Lucía Nistal, of the Morenoite Workers Revolutionary Current, echoed this sentiment: “They have sent more than 2,300 police against us, they have tried to repress us, they have tried to criminalise us for refusing to be complicit in the whitewashing of Zionism into which they wanted to turn the cycling tour. But today we have stopped the tour. Now it is time to stop everything. Long live Free Palestine!”
This is a dead end for mounting working class anger, in Spain and internationally, against the Gaza genocide. The NATO imperialist powers, including the PSOE-Sumar government, cannot be pressured into halting a genocide they are directly sponsoring and arming. It can be safely predicted that they will continue to arm Israel for the genocide even after the Madrid protest.

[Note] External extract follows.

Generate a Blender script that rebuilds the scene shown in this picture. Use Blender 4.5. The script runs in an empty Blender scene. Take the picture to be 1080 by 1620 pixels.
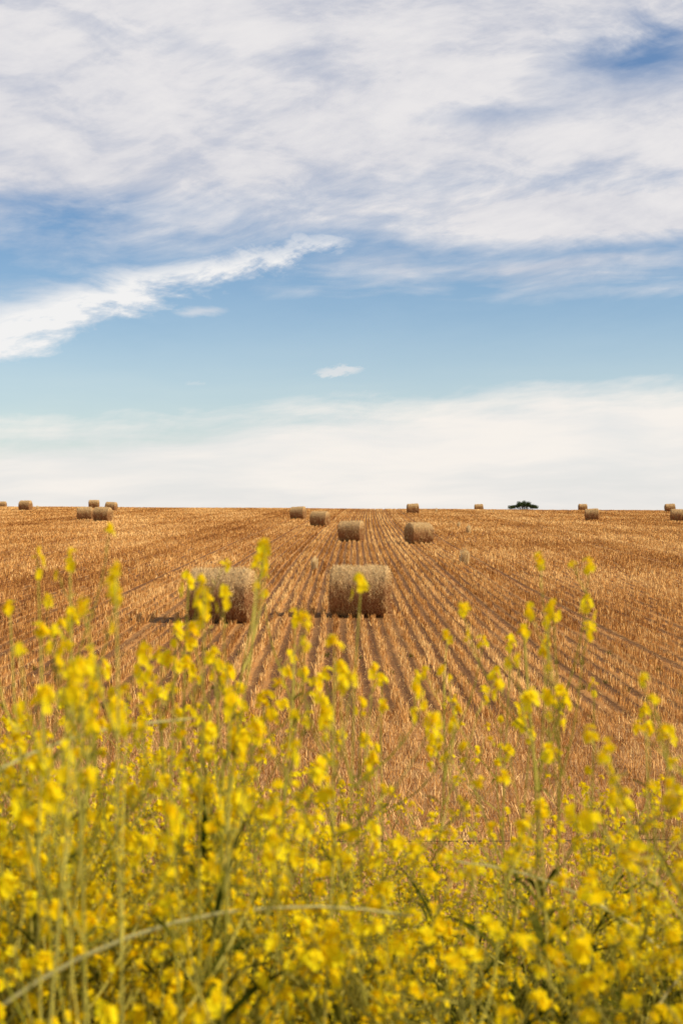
import bpy, math, random, bmesh
import numpy as np
from mathutils import Vector, Matrix, noise as mn
random.seed(7); rng=np.random.default_rng(11)
sc=bpy.context.scene
sc.view_settings.view_transform='Standard'; sc.view_settings.look='None'
sc.view_settings.exposure=0; sc.view_settings.gamma=1
F=2250.0; CZ=3.2

# ------------------------------------------------------------ node helper
class E:
    def __init__(s,t,k): s.t=t; s.k=k
    def _m(s,op,o=None,r=False):
        n=s.t.nodes.new('ShaderNodeMath'); n.operation=op
        a,b=(s,o) if not r else (o,s)
        for i,q in enumerate((a,b)):
            if q is None: continue
            if isinstance(q,E): s.t.links.new(q.k,n.inputs[i])
            else: n.inputs[i].default_value=q
        return E(s.t,n.outputs[0])
    def __add__(s,o): return s._m('ADD',o)
    def __radd__(s,o): return s._m('ADD',o,True)
    def __sub__(s,o): return s._m('SUBTRACT',o)
    def __rsub__(s,o): return s._m('SUBTRACT',o,True)
    def __mul__(s,o): return s._m('MULTIPLY',o)
    def __rmul__(s,o): return s._m('MULTIPLY',o,True)
    def __truediv__(s,o): return s._m('DIVIDE',o)
    def abs(s): return s._m('ABSOLUTE')
    def sin(s): return s._m('SINE')
    def exp(s): return s._m('EXPONENT')
    def mx(s,o): return s._m('MAXIMUM',o)
    def mi(s,o): return s._m('MINIMUM',o)
    def clamp(s): return s.mx(0.0).mi(1.0)
def sstep(x,a,b,lo=0.0,hi=1.0):
    n=x.t.nodes.new('ShaderNodeMapRange'); n.interpolation_type='SMOOTHSTEP'
    x.t.links.new(x.k,n.inputs[0])
    n.inputs[1].default_value=a;n.inputs[2].default_value=b;n.inputs[3].default_value=lo;n.inputs[4].default_value=hi
    return E(x.t,n.outputs[0])
def vec(t,x,y,z):
    n=t.nodes.new('ShaderNodeCombineXYZ')
    for i,q in enumerate((x,y,z)):
        if isinstance(q,E): t.links.new(q.k,n.inputs[i])
        else: n.inputs[i].default_value=q
    return E(t,n.outputs[0])
def noise(t,v,scale=1.0,detail=4.0,rough=0.55,dist=0.0):
    n=t.nodes.new('ShaderNodeTexNoise')
    if v is not None: t.links.new(v.k,n.inputs['Vector'])
    n.inputs['Scale'].default_value=scale;n.inputs['Detail'].default_value=detail
    n.inputs['Roughness'].default_value=rough;n.inputs['Distortion'].default_value=dist
    return E(t,n.outputs[0])
def mix(t,f,a,b,mode='MIX'):
    n=t.nodes.new('ShaderNodeMix'); n.data_type='RGBA'; n.blend_type=mode
    for i,q in ((0,f),(6,a),(7,b)):
        if isinstance(q,E): t.links.new(q.k,n.inputs[i])
        elif i==0: n.inputs[i].default_value=q
        else: n.inputs[i].default_value=(*q,1)
    return E(t,n.outputs[2])
def sep(t,v):
    n=t.nodes.new('ShaderNodeSeparateXYZ'); t.links.new(v,n.inputs[0]); return [E(t,o) for o in n.outputs]
def new_mat(name):
    m=bpy.data.materials.new(name); m.use_nodes=True; t=m.node_tree
    return m,t,t.nodes['Principled BSDF'],t.nodes['Material Output']
def bump(t,h,strength,dist,bs):
    n=t.nodes.new('ShaderNodeBump'); n.inputs['Strength'].default_value=strength; n.inputs['Distance'].default_value=dist
    t.links.new(h.k,n.inputs['Height']); t.links.new(n.outputs[0],bs.inputs['Normal'])
def attr(t):
    a=t.nodes.new('ShaderNodeAttribute'); a.attribute_name='rnd'; return E(t,a.outputs['Fac'])
def leafy(name,colfn,trans=0.35):
    m=bpy.data.materials.new(name); m.use_nodes=True; t=m.node_tree
    t.nodes.remove(t.nodes['Principled BSDF']); o=t.nodes['Material Output']
    d=t.nodes.new('ShaderNodeBsdfDiffuse')
    c=colfn(t); t.links.new(c.k,d.inputs['Color'])
    if trans<=0:
        t.links.new(d.outputs[0],o.inputs[0]); return m
    tr=t.nodes.new('ShaderNodeBsdfTranslucent'); t.links.new(c.k,tr.inputs[0])
    ms=t.nodes.new('ShaderNodeMixShader'); ms.inputs[0].default_value=trans
    t.links.new(d.outputs[0],ms.inputs[1]); t.links.new(tr.outputs[0],ms.inputs[2]); t.links.new(ms.outputs[0],o.inputs[0])
    return m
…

What is required is the independent, international mobilisation of the working class—in Spain, across Europe, the Middle East and internationally—to block the military resupply of Israel. Workers and youth must reject the fraudulent politics of moral appeals to the PSOE-Sumar government, and build their own rank-and-file organizations, totally independently of the union bureaucracies, establishment parties, and their middle-class political satellites on the perspective of a struggle for socialism. This is the only way to organize a struggle that can genuinely halt the slaughter in Gaza and escalating war in the Middle East.